** start of Data for this exercise **

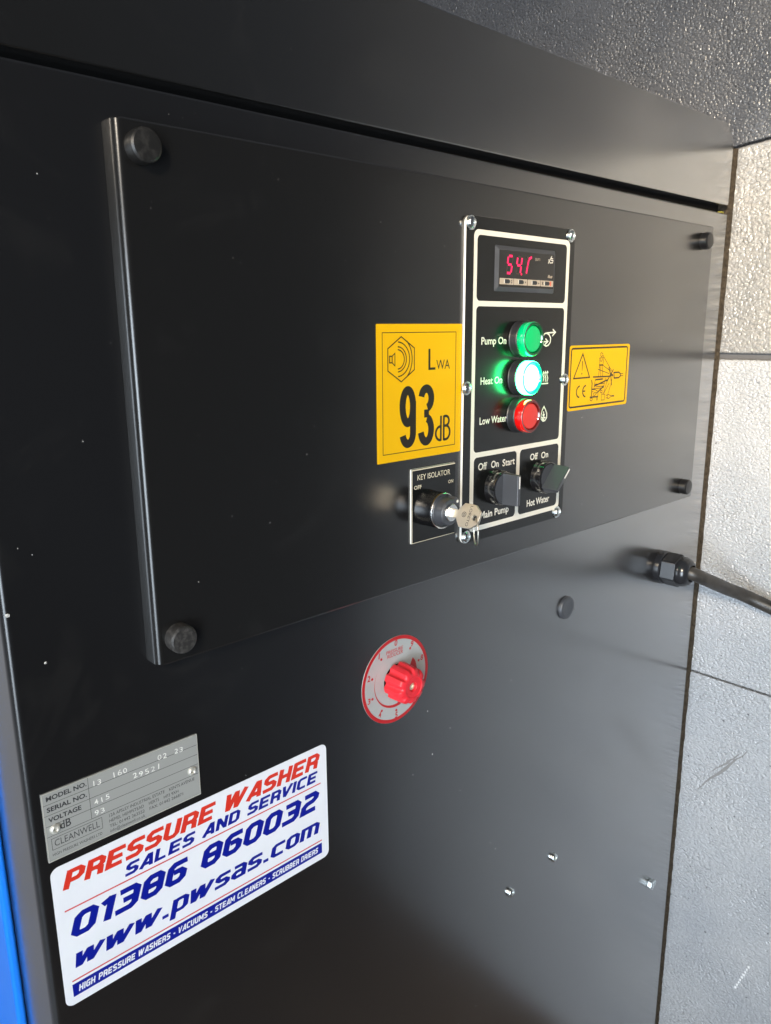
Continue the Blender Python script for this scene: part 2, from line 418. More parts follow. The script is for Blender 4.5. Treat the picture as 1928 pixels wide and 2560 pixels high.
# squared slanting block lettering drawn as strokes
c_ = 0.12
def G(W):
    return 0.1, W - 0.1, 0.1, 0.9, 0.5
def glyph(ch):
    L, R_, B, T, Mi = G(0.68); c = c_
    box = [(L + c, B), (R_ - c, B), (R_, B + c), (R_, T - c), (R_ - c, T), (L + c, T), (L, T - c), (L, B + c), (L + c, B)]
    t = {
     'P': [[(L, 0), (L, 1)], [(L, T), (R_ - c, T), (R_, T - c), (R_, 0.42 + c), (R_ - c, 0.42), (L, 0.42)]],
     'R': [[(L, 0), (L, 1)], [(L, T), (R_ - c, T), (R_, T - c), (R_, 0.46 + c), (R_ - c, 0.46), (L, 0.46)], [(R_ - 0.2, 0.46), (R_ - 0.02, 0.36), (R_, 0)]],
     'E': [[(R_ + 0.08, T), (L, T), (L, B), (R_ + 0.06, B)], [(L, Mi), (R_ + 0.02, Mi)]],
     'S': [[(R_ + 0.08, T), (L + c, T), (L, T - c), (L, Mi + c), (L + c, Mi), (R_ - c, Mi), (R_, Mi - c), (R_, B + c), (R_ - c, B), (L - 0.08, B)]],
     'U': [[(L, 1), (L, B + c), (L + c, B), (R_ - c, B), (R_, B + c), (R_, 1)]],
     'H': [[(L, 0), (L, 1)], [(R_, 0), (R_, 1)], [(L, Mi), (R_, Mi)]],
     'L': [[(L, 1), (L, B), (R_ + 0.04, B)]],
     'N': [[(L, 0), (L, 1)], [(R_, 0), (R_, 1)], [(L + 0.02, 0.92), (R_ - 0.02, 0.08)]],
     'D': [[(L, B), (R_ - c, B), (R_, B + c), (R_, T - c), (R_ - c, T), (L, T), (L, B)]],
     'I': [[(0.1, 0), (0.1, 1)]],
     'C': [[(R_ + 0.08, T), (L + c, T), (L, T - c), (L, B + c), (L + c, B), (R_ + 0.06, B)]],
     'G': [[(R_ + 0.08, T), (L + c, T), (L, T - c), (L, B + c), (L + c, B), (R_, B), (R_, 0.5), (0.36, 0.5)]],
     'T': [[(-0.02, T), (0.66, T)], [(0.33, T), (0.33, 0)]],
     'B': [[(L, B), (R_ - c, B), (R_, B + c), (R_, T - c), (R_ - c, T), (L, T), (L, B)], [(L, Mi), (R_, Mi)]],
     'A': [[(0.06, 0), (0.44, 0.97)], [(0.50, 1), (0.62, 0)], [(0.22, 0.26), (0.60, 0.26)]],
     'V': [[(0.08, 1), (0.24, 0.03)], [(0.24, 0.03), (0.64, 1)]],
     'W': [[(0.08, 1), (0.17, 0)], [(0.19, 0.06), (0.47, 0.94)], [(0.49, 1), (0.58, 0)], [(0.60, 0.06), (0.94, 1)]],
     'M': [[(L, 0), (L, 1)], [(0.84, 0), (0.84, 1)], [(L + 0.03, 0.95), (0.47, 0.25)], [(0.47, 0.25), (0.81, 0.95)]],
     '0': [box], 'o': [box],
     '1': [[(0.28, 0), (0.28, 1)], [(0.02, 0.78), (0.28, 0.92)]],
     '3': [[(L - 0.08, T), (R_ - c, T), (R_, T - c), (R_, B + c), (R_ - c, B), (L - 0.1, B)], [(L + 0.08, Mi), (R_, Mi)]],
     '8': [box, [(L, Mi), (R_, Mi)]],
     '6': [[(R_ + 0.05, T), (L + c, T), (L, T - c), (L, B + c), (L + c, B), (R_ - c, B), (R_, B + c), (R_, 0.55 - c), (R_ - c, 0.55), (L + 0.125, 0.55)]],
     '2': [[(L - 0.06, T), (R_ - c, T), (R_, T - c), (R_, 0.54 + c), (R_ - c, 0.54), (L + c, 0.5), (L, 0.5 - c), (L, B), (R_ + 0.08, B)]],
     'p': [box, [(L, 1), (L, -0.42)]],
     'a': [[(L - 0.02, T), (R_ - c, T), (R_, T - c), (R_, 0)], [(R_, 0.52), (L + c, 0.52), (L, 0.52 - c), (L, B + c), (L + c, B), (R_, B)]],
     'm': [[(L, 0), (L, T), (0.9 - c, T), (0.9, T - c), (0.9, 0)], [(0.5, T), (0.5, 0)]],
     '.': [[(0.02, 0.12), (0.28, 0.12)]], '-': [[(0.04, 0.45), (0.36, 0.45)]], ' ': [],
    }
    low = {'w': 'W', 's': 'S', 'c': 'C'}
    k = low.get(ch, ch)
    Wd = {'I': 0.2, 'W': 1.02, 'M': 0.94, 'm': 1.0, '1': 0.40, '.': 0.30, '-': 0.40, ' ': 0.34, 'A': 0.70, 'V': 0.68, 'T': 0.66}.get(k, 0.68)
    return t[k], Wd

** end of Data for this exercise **
** start of Data for this exercise **

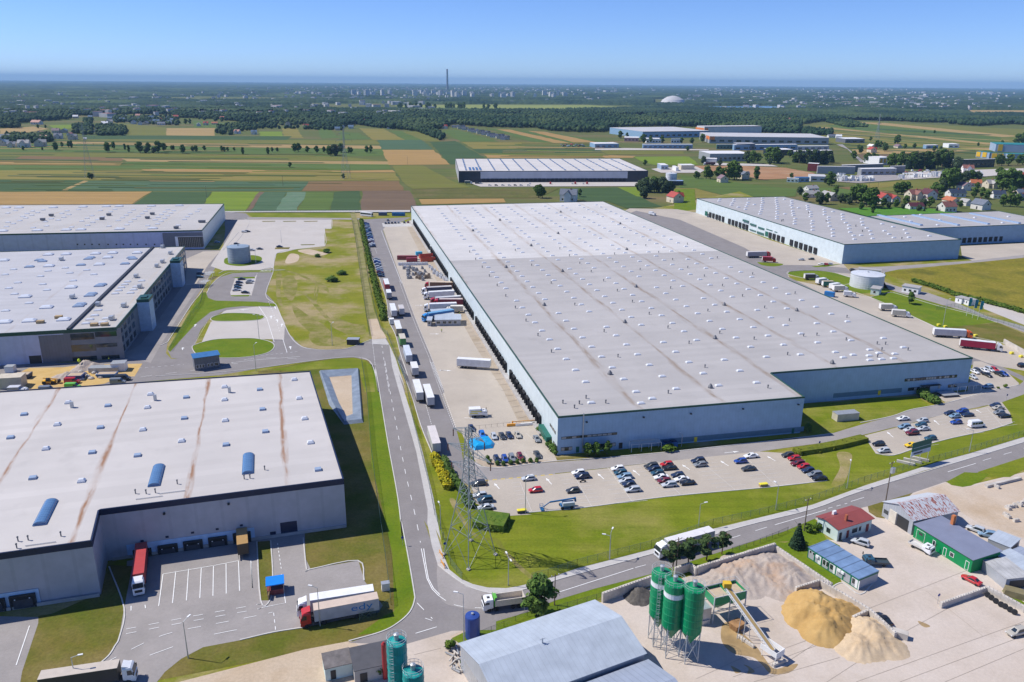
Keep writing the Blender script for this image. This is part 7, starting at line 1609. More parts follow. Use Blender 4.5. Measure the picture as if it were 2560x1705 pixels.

** end of Data for this exercise **

### Description of the task
Whichever lines contain the string "part", select and copy them.

### Reply
Continue the Blender Python script for this scene: part 2, from line 418. More parts follow. The script is for Blender 4.5. Treat the picture as 1928 pixels wide and 2560 pixels high.
Keep writing the Blender script for this image. This is part 7, starting at line 1609. More parts follow. Use Blender 4.5. Measure the picture as if it were 2560x1705 pixels.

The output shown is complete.